Trump 2.0
U.S. economy delivered an impressive performance in 2024, with the S&P 500 Index on track for a second consecutive year of strong positive returns, rising nearly 24%. Notably, the index posted its best monthly performance in November, following the outcome of the election.
As we enter 2025, with Donald Trump officially sworn in as President of the United States, lingering uncertainty surrounding domestic policy, trade, and fiscal measures remains a concern. Increased market volatility is expected as attention turns to the implementation of his policies during his first 100 days in office.
Nevertheless, we remain optimistic about the global growth cycle and expect developed market equities to outperform their emerging market counterparts in 2025. If President Trump successfully enacts tax cuts and deregulation, it could further boost consumption and investment, strengthening the economy. Overall, U.S. equities remain stable at all-time highs, supported by robust corporate margins and solid revenues from large-cap companies. We anticipate that most sectors will deliver positive earnings growth in 2025.

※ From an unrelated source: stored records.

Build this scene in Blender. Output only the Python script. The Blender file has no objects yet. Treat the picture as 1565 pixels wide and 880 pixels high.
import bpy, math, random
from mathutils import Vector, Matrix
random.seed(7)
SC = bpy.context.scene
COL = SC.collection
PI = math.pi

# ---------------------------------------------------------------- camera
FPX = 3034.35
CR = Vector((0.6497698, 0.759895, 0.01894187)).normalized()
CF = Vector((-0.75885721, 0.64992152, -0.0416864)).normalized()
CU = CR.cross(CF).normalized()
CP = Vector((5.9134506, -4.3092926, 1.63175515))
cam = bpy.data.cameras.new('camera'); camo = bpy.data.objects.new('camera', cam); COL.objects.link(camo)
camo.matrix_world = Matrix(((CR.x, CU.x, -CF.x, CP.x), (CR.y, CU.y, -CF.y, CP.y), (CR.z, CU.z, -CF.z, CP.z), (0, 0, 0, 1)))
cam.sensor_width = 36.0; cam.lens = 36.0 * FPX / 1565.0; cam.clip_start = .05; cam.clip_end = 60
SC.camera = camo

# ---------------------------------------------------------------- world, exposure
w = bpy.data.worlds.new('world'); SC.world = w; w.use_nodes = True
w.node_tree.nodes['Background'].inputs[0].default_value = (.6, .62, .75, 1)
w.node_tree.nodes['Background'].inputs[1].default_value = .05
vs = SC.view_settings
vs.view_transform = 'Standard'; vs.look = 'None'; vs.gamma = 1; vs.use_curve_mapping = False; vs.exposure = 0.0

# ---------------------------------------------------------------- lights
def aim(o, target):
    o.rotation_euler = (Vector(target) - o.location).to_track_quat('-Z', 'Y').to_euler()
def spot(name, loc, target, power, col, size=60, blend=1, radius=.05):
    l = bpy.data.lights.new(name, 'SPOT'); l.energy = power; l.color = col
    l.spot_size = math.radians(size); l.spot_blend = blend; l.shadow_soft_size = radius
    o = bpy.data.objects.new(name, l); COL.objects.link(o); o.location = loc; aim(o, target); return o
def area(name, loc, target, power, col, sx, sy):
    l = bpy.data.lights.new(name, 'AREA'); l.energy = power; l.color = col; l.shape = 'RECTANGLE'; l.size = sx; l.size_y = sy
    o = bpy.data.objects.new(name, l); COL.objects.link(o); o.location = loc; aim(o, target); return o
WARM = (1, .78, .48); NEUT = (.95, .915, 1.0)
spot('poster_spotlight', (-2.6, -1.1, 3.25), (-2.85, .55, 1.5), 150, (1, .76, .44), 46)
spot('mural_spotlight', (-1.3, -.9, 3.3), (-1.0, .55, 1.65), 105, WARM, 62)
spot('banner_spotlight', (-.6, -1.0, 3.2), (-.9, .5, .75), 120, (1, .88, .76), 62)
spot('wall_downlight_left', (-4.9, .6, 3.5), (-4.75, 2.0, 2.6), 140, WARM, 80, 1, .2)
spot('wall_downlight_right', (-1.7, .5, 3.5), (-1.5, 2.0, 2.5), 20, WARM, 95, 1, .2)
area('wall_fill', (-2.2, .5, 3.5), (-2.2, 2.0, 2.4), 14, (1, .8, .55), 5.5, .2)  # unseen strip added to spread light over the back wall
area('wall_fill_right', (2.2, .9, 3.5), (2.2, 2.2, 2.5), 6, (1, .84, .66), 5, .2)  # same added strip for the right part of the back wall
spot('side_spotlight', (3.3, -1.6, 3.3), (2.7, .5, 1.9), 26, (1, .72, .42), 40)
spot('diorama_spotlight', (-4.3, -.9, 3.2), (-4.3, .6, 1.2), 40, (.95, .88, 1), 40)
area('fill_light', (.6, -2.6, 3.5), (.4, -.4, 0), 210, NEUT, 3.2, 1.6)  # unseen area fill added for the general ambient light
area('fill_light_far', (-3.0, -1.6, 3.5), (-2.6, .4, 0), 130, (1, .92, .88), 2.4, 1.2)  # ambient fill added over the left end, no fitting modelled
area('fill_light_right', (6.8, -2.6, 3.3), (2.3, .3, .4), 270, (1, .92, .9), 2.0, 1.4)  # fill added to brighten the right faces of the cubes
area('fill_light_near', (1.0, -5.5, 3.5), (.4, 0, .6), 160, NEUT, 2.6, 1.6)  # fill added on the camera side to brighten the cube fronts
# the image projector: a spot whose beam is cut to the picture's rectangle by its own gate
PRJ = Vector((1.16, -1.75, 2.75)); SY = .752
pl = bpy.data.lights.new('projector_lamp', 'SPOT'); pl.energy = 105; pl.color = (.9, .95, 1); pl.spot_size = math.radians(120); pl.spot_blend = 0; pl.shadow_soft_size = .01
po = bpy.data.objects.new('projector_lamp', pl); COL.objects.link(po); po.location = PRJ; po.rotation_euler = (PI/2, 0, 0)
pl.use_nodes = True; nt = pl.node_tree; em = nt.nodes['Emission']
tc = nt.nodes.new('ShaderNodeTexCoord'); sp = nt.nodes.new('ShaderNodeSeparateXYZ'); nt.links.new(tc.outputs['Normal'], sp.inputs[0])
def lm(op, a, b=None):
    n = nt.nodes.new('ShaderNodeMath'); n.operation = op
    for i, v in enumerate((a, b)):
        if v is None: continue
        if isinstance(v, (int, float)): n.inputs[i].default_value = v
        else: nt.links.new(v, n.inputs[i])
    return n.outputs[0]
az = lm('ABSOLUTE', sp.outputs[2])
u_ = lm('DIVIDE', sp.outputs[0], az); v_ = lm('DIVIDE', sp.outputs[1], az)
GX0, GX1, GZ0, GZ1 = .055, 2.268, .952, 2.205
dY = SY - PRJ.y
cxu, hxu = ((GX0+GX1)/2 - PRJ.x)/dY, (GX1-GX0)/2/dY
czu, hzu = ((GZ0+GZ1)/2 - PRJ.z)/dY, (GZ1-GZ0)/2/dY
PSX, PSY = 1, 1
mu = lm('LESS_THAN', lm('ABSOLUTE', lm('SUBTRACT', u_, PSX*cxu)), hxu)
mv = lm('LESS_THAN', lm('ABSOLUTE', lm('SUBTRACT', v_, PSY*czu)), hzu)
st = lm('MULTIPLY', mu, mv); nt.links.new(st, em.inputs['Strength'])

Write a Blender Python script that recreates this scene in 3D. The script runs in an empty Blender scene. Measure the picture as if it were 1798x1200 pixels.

Easing inflation, a resilient labor market, and strong household balance sheets should bolster consumer spending and support broader economic growth. Additionally, the U.S.’s leadership in artificial intelligence, quantum computing, and semiconductor technology, combined with significant AI-related spending commitments from major tech companies, positions this sector as our top focus. Under the Trump administration, potential bold financial deregulation could benefit financial institutions, with ripple effects extending to areas like cryptocurrencies. President Trump has also signed laws to expedite energy projects, which could help alleviate energy supply constraints. These policy shifts contribute to a favorable backdrop for risk assets.
While U.S. growth appears strong, President Trump’s broad mandate to reverse policies from the Biden administration introduces potential risks. Key concerns include the possibility of universal tariffs on imported goods and increased domestic fiscal support, both of which could reignite inflationary pressures and destabilize global growth. The next four years are likely to be challenging and volatile, but we remain optimistic and vigilant, closely monitoring new policies introduced by President Trump.